Etaient présentes toutes les parties concer­nées : Pernod-Ricard, Coca-Cola, et ceux que le Conseil pouvait avoir jugé bon de convoquer, comme Pepsi et quelques représentants de la dis­tribution.

L'avis rendu ensuite peut prendre trois formes. Soit le conseil estime que cette acquisition ne porte nul­lement atteinte à la concurrence ; l'avis sera alors positif. Soit le Conseil estime que le projet " apporte au pro­grès économique une contribution suffisante pour compenser les at­teintes à la concurrence » ; dans ce cas, l'avis sera encore positif. Soit, enfin, le Conseil juge que ce rachat com­promet trop gravement la concurrence, auquel cas l'avis sera négatif.

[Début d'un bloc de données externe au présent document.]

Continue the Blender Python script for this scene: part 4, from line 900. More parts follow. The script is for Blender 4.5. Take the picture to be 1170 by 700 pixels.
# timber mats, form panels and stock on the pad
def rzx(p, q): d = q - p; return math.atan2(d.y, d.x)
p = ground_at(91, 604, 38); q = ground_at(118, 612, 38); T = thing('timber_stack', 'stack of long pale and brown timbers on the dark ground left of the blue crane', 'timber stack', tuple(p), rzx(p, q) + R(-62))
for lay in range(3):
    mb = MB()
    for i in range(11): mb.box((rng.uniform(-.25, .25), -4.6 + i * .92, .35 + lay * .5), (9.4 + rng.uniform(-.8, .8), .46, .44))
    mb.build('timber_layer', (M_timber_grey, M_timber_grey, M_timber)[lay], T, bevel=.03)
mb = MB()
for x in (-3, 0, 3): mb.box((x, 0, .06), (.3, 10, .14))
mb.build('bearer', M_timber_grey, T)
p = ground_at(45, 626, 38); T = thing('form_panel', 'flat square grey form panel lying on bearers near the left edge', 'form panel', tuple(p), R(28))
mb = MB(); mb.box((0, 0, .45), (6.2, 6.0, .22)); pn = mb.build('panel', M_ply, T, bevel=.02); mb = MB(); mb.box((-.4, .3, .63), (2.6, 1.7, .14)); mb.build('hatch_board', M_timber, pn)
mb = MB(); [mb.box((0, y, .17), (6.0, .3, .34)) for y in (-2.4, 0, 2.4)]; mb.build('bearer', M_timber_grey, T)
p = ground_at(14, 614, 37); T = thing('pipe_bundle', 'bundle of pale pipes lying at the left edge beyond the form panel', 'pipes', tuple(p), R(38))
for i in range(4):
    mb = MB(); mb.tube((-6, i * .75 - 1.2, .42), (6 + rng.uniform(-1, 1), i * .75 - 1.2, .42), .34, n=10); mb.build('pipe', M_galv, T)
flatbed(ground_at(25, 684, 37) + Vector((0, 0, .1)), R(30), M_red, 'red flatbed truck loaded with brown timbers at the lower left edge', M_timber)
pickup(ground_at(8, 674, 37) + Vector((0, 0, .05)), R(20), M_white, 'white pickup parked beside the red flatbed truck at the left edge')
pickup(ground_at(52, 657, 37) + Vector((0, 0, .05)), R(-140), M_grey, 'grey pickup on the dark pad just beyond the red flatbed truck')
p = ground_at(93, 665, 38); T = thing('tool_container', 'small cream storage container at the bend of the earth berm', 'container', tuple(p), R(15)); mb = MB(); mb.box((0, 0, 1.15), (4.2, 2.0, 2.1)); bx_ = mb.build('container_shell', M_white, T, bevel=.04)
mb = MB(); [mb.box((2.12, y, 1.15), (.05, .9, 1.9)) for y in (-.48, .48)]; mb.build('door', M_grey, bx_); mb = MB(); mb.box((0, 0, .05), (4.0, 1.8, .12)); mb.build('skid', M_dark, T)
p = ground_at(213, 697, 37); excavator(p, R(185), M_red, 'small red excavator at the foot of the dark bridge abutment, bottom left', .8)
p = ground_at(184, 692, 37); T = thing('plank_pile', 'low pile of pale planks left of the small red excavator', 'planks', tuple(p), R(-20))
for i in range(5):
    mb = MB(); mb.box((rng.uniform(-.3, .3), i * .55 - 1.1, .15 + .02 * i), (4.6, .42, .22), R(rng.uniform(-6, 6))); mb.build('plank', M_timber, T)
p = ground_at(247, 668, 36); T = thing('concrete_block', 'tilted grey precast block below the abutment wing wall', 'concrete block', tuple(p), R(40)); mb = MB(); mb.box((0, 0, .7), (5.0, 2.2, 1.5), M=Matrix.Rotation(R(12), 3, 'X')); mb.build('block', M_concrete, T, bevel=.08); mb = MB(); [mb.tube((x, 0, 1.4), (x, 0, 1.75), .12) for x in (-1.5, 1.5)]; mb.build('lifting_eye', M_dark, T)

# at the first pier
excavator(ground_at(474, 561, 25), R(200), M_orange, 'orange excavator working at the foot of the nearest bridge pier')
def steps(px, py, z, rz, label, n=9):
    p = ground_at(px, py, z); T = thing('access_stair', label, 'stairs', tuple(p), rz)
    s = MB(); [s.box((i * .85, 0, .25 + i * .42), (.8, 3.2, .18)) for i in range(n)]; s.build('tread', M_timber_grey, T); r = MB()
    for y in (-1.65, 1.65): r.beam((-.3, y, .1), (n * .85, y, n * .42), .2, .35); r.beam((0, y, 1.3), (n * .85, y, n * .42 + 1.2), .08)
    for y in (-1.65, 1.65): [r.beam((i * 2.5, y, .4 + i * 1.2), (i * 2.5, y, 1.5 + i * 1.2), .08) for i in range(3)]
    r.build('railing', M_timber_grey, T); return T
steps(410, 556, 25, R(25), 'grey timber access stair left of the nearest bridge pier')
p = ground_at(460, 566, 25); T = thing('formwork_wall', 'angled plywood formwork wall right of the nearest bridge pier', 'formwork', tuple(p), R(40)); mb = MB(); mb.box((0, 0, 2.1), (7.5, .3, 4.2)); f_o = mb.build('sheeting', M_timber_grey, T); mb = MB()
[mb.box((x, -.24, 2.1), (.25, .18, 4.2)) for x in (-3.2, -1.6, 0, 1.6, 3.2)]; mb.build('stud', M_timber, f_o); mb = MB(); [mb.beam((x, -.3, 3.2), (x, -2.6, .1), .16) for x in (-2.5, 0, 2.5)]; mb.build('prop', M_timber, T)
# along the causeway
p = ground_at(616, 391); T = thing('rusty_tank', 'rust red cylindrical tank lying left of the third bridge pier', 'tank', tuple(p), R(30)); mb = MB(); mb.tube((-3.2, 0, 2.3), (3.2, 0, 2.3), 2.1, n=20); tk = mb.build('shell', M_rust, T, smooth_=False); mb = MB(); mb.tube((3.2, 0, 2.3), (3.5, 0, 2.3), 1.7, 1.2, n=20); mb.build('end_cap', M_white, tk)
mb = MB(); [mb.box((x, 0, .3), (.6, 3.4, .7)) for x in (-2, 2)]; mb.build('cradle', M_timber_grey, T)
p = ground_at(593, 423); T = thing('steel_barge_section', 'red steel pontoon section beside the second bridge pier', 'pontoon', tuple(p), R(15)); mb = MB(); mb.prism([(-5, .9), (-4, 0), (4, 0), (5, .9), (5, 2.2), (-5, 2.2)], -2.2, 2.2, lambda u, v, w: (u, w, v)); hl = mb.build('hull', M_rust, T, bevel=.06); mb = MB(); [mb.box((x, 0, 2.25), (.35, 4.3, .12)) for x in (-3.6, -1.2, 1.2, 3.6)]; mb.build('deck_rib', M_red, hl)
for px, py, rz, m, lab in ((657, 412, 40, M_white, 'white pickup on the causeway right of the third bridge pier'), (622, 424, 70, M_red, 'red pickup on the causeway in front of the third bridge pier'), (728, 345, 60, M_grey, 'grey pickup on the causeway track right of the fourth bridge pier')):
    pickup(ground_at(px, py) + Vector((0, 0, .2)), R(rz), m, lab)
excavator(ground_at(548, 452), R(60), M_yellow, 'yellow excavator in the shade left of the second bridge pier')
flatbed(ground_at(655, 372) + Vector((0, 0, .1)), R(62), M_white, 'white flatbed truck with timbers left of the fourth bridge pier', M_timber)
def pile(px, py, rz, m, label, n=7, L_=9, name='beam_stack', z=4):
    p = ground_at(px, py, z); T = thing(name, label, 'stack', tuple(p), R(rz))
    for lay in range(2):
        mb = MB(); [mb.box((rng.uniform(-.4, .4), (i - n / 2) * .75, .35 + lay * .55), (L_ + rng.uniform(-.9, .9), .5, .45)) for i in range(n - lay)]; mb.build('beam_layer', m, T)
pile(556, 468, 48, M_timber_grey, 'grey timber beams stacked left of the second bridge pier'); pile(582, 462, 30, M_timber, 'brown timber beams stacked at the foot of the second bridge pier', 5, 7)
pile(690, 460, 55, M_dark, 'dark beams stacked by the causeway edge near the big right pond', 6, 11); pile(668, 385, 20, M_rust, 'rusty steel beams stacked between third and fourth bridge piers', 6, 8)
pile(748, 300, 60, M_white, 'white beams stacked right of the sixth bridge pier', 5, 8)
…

Cette décision n'est que consultative : le ministre peut ne pas s'y conformer. Jusqu'à présent, ce n'est arrivé qu'une seule fois, en 1989. Alors que le Conseil avait dit oui au rachat par 3M de Spontex, Pierre Bérégo­voy, à l'époque ministre des Finances, s'y était finalement opposé. L.P.

 

Un jackpot de 5 milliards

 

Que va faire Per­nod-Ricard des 5 milliards de francs que lui rap­porte la vente d'Orangina ? Mys­tère. Le groupe est actuellement au cinquième rang mondial des groupes de vins et spiritueux. Si son classement est ho­norable, le marché est plus difficile que jamais. Surtout depuis la naissance, en 1997, deDiageo, fruit de la fusion de Guinness et de Grand Met. Diageo et ses 130 milliards de francs de chiffre d'affaires ont bou­leversé le marché. Les autres acteurs, Allied Domecq (Royaume-Uni), Seagram (Canada), Bacardi-Martini (Bermudes) et Per­nod-Ricard, sont obligés de réagir. En prenant de l'embonpoint. Au­trement dit, en fai­sant de nouvelles acquisitions. La situation de Pernod-Ricard est d'autant plus déli­cate que son indé­pendance pourrait se trouver mena­cée. Paul Ricard, le fondateur, décédé en no­vembre 1997, a transmis son patrimoine à 31 héritiers. En additionnant'les actions de ces der­niers et celles détenues par le personnel, la majo­rité des droits de vote est tout juste atteinte. Patrick Ricard, son fils, doit donc veiller à leur fidé­lité. Notamment en leur versant de copieux divi­dendes. Sinon, un autre groupe pour­rait profiter de la situation... L.P.